>> START Dataset excerpt

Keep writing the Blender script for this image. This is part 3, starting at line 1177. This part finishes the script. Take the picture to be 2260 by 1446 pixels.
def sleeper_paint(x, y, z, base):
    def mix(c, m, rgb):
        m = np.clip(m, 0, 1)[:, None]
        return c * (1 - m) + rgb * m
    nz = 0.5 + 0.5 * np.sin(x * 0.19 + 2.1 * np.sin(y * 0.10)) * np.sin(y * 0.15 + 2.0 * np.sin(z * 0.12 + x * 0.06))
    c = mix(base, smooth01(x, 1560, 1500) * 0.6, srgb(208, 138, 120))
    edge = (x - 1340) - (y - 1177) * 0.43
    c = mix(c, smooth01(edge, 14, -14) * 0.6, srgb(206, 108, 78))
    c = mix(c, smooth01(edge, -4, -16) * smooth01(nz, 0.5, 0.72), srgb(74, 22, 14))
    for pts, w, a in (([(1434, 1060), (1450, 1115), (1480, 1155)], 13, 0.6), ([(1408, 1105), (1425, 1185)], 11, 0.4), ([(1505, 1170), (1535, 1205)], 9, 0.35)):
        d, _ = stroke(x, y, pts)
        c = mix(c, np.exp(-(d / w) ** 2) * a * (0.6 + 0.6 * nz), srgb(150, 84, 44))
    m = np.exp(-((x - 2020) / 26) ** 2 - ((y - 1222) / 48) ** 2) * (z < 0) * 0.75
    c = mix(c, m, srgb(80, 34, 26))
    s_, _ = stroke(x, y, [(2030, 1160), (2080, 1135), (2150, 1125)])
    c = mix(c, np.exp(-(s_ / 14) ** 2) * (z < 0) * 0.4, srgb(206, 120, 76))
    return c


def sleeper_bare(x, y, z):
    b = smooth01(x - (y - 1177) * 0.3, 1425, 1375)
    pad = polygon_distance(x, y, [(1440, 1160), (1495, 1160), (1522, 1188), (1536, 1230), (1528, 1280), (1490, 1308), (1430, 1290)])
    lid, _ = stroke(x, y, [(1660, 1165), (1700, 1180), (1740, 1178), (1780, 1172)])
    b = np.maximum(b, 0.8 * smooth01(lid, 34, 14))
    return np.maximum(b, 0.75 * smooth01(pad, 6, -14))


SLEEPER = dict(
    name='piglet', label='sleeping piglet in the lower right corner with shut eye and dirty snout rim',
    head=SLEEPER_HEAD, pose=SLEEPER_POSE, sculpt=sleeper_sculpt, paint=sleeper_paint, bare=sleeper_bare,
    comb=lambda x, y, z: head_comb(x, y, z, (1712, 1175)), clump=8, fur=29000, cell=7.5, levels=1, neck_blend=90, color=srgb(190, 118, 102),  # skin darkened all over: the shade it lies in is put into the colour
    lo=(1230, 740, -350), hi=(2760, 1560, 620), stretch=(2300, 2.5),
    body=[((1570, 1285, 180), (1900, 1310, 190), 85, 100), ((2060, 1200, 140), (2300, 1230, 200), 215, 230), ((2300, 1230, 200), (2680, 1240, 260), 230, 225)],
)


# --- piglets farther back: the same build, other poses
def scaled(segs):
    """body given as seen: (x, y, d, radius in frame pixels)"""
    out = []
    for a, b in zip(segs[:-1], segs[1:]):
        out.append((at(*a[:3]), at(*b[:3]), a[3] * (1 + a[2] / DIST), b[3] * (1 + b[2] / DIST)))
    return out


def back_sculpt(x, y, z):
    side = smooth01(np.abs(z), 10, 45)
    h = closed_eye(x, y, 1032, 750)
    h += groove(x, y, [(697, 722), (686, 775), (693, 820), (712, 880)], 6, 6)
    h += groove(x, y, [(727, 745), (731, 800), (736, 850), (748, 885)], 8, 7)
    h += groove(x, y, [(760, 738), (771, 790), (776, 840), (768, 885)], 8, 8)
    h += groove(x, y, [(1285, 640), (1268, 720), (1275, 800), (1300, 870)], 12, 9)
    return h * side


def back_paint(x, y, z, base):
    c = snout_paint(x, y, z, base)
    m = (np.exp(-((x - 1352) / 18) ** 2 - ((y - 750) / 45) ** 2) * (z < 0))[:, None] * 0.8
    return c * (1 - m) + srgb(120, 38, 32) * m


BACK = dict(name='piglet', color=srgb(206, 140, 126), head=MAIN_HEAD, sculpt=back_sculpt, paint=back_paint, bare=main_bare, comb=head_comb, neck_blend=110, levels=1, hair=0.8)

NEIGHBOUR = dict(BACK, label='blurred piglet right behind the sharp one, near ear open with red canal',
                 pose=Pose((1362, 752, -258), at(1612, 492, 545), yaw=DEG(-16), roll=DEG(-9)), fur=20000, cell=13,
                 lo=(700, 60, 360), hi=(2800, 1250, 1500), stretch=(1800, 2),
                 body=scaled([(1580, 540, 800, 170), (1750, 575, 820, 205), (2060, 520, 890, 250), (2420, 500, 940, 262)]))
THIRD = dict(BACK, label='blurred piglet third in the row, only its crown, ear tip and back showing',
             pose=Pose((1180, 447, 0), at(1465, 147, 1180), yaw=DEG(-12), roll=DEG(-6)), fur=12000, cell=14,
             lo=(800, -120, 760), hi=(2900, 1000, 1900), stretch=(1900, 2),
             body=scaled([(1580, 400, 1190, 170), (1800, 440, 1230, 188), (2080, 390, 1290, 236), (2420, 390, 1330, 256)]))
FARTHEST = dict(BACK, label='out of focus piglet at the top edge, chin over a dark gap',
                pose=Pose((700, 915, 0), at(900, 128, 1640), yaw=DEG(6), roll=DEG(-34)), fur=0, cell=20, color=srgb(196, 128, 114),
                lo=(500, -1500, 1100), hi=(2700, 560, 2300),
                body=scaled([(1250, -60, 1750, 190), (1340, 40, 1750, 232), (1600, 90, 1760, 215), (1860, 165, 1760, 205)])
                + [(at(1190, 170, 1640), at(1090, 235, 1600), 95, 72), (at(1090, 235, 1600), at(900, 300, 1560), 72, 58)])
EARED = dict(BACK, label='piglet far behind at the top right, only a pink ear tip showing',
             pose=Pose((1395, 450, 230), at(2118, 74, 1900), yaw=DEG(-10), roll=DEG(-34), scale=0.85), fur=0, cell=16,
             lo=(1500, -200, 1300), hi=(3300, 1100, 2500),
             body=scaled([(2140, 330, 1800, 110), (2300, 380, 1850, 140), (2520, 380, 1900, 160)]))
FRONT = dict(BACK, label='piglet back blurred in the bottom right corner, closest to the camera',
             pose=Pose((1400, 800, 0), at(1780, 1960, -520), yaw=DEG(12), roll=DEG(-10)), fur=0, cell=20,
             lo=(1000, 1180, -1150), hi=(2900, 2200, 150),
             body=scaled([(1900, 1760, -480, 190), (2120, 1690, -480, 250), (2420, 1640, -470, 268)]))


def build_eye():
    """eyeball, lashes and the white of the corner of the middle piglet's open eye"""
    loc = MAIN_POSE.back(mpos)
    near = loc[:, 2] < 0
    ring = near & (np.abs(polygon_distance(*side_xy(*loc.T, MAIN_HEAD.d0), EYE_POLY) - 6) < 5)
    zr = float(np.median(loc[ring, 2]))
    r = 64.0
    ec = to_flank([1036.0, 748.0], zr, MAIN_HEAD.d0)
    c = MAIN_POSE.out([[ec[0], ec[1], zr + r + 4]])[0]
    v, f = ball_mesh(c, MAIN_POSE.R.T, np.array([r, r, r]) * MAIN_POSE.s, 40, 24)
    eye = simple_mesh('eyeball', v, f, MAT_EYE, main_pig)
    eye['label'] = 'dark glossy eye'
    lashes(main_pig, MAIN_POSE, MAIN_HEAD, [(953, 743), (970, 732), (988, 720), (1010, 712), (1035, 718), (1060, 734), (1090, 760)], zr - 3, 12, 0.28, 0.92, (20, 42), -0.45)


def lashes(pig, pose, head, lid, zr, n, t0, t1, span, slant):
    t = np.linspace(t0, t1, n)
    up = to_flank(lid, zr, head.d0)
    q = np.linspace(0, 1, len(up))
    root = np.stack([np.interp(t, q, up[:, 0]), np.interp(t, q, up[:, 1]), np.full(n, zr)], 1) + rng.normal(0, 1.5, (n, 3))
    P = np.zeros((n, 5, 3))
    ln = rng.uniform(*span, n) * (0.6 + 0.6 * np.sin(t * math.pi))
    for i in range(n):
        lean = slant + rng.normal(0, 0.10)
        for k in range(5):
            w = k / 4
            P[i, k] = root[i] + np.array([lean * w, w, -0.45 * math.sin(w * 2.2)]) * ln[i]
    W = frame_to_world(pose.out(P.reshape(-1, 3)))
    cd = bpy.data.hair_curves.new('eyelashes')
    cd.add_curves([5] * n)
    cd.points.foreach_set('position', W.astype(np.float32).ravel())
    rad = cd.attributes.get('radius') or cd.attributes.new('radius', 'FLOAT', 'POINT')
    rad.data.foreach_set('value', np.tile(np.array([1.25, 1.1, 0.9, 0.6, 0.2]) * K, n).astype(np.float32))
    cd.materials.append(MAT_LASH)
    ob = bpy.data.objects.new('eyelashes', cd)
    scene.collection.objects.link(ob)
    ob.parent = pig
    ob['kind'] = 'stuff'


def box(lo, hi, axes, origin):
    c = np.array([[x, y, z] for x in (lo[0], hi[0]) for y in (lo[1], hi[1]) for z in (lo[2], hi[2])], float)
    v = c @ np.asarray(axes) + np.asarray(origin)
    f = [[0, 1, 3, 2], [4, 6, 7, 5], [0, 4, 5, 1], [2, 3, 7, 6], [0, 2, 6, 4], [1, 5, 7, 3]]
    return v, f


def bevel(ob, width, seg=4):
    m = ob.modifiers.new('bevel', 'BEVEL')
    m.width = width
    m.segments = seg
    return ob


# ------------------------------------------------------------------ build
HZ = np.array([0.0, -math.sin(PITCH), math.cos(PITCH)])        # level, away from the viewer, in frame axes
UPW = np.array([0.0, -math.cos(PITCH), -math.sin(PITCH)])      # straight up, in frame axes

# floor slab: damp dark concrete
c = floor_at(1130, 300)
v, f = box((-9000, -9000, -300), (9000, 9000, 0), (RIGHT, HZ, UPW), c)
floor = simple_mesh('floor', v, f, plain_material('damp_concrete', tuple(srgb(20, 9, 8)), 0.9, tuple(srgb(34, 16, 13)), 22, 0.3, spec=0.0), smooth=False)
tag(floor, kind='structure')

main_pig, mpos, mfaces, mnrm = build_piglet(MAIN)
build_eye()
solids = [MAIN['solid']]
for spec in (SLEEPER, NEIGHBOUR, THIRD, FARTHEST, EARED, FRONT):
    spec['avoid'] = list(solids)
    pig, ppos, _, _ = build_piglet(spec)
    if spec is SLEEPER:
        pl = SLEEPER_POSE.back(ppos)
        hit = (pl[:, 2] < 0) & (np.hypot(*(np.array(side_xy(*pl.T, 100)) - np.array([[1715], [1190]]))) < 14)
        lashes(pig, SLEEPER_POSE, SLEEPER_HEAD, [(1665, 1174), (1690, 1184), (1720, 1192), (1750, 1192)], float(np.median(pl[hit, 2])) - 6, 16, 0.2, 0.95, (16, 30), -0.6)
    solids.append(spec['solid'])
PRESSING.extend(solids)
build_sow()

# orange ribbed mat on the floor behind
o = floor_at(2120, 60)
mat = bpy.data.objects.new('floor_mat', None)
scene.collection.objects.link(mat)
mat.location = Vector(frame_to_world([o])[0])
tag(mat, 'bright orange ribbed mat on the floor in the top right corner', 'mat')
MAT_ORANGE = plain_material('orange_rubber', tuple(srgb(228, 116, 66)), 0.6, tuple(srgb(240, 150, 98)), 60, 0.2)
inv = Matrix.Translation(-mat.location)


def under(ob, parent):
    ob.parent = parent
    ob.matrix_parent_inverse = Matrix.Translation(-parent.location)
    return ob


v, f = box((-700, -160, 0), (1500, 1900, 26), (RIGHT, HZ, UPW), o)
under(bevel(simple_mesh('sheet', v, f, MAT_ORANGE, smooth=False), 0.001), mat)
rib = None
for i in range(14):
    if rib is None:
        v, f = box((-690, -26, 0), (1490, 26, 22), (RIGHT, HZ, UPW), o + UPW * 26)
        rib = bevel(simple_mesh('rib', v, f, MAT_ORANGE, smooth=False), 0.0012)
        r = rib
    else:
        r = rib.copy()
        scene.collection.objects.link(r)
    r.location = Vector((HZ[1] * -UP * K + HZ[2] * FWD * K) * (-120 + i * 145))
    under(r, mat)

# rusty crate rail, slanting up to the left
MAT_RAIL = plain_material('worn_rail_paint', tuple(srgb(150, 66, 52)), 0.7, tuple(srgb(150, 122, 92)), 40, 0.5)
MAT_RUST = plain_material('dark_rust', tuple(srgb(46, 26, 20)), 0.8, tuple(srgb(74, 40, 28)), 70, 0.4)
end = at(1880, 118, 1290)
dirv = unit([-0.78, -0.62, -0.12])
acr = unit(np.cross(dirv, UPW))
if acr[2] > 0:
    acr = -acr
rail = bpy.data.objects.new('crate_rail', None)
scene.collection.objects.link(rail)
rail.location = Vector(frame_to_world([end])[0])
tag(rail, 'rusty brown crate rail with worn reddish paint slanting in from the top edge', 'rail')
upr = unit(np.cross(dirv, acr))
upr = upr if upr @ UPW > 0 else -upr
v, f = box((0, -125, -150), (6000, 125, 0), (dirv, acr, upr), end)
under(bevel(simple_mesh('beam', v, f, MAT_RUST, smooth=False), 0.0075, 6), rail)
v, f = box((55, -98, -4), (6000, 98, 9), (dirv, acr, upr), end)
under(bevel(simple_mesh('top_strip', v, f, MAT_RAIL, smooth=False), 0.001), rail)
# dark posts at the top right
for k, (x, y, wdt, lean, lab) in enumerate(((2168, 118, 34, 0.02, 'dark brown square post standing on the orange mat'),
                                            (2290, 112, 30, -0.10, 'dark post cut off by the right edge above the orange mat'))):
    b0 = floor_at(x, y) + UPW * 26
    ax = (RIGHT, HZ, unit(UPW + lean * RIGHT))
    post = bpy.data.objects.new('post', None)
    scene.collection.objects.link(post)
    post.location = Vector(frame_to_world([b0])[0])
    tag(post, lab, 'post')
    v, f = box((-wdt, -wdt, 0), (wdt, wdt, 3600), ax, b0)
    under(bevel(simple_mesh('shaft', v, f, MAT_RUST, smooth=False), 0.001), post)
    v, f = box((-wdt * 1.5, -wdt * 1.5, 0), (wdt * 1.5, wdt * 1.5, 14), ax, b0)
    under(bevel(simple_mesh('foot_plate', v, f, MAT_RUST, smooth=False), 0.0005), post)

>> END Dataset excerpt

Search the data above for the word "levels", then gather each line in which it appears.

_Right answer_.
    comb=lambda x, y, z: head_comb(x, y, z, (1712, 1175)), clump=8, fur=29000, cell=7.5, levels=1, neck_blend=90, color=srgb(190, 118, 102),  # skin darkened all over: the shade it lies in is put into the colour
BACK = dict(name='piglet', color=srgb(206, 140, 126), head=MAIN_HEAD, sculpt=back_sculpt, paint=back_paint, bare=main_bare, comb=head_comb, neck_blend=110, levels=1, hair=0.8)